The Slatest

The Father of the Las Vegas Shooter Was a Notorious Bank Robber Who Escaped From Prison 

The Mandalay Bay Resort and Casino in Las Vegas after Sunday night’s mass shooting. 

AFP/Getty Images

News reports suggest Stephen Paddock, a reclusive professional gambler who lived in a retirement community in Nevada, had a very limited public profile before perpetrating one of the deadliest mass shootings in American history. His late father, a notorious bank robber who spent eight years on the FBI’s 10 Most Wanted List after escaping from a federal prison in Texas, was a very different kind of criminal. The elder Paddock, whose nicknames included “Big Daddy” and “Chrome Dome,” was charged in 1960 with stealing about $25,000 from three separate bank branches in Phoenix, Arizona. Paddock was 34 at the time, and had already been to prison twice for his role in what the Arizona Republic called “confidence games.”

According to witnesses who testified at Patrick Benjamin Paddock’s trial in 1960, an assistant bank manager took the initiative to follow him after one of the robberies and took note of the unusual radio antennas affixed to his getaway vehicle. Two days later, six FBI agents located Paddock near a gas station in downtown Las Vegas. When the bank robber tried to run one of them over with his car, the agent fired at his windshield. Paddock was arrested shortly thereafter; a search of his vehicle turned up a loaded .38 snub-nose revolver, a blackjack, and about $3,000 in cash.

Prior to his arrest, Paddock had been living in Tucson with his wife and four kids. (Most likely, the gunman who carried out Sunday night’s attack was among them.) According to a newspaper account, the family’s neighbors said they couldn’t believe that Paddock—who was known as a “hot rod racer who keeps his head shaved so he resembles Yul Brynner”—“was involved in crime.”

Paddock, who pleaded not guilty to charges of armed robbery, was convicted by a jury in early 1961. A judge sentenced him to 20 years in prison.

The authorities could not hold him for long. On Dec. 31, 1968, Paddock, who admitted trying to sneak out of a Las Vegas jail after his arrest, broke free from a federal prison in La Luna, Texas. Six months later,  the FBI added him to its 10 Most Wanted list.. (You can see the wanted poster, which refers to Paddock as “psychopathic,” here.)

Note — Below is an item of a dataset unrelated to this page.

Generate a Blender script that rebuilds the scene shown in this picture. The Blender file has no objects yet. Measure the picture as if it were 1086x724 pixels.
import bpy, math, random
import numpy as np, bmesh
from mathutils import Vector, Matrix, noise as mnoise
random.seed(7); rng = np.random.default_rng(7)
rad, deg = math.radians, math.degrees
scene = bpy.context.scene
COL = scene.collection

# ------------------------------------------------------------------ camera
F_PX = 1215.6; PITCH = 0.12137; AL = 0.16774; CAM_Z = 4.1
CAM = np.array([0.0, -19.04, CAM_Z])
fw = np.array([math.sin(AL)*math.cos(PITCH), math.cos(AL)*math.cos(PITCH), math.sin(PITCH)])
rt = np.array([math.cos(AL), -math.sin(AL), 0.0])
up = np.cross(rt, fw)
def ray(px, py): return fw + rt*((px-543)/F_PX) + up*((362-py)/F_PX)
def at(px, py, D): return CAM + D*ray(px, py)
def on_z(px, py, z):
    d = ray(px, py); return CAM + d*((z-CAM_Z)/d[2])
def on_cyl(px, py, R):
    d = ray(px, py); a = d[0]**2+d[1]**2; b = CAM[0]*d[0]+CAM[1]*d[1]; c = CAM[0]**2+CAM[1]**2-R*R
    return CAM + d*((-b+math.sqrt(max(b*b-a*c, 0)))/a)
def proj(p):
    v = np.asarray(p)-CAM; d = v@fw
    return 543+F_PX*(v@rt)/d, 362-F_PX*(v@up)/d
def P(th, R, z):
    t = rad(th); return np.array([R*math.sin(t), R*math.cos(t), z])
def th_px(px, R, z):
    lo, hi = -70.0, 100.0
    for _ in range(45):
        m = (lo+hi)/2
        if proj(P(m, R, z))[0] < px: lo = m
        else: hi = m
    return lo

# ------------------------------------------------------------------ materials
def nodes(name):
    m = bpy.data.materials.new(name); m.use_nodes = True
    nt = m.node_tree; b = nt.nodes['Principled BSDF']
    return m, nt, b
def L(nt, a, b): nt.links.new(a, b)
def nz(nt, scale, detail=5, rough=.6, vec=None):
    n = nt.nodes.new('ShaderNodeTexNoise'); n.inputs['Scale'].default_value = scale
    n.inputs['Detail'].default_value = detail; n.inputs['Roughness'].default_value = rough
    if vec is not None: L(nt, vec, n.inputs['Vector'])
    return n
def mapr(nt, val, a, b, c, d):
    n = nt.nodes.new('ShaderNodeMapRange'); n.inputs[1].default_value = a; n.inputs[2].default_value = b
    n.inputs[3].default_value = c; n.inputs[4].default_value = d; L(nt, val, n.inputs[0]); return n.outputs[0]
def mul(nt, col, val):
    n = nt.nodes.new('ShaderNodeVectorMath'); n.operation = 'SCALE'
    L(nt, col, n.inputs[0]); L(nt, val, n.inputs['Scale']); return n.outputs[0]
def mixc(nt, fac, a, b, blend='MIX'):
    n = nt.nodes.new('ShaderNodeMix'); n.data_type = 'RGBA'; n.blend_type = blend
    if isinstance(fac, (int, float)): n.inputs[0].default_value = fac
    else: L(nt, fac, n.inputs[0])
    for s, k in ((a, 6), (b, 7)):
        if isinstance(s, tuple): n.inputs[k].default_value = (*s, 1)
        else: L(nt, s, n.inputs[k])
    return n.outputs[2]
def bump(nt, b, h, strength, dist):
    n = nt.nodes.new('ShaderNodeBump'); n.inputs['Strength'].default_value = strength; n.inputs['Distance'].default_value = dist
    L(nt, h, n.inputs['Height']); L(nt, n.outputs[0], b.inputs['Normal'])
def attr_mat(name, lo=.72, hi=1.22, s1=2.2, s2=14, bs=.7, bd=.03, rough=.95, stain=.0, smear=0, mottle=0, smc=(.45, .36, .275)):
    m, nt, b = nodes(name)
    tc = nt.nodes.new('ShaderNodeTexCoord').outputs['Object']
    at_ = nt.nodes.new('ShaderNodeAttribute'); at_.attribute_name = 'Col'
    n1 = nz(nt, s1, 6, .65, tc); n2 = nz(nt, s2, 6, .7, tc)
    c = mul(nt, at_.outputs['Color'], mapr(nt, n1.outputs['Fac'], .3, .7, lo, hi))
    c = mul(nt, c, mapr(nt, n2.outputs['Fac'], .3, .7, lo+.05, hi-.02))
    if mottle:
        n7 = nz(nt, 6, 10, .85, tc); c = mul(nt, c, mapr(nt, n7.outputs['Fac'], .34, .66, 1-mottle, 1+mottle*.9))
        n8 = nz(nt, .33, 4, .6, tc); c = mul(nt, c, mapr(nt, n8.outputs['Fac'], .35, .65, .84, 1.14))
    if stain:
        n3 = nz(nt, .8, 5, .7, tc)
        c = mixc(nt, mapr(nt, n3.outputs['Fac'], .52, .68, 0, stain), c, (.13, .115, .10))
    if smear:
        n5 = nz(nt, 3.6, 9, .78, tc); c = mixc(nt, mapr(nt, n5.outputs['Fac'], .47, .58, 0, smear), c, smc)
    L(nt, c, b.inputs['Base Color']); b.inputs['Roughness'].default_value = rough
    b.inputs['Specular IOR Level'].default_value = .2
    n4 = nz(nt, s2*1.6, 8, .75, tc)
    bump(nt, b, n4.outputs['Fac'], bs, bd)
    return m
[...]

After his disappearance, the career criminal wouldn’t surface again until 1978. He reappeared in Springfield, Ore., where he lived for an unknown length of time under the alias “Bruce Ericksen” while running a shady bingo parlor and a side-business turning back car odometers. An obituary that ran in an Oregon newspaper, the Eugene Register-Guard, in 1998, explained that Paddock had partnered on the bingo parlor with an obscure nonprofit to skirt state gambling laws. Describing its subject as “a con man who loved to stick his pudgy thumb in the eye of authority,” the obit reported that in the wake of his apprehension in Oregon, Paddock was paroled by federal authorities after just one year away. He then returned to Oregon to open a new bingo parlor, this time under the guise of a non-denominational church, of which he claimed to be the pastor. In 1987, the state attorney general charged him with civil racketeering in connection with the bingo parlor, but a judge let him off with a $100,000 fine. 

According to his obit, Paddock most likely spent his final 10 years living in Texas, where, according to the woman he lived with, he helped her run a machine shop and received a VA pension. “I always felt he spent his whole life trying to atone for his past,” the woman told the Register-Guard after Paddock’s death at 77.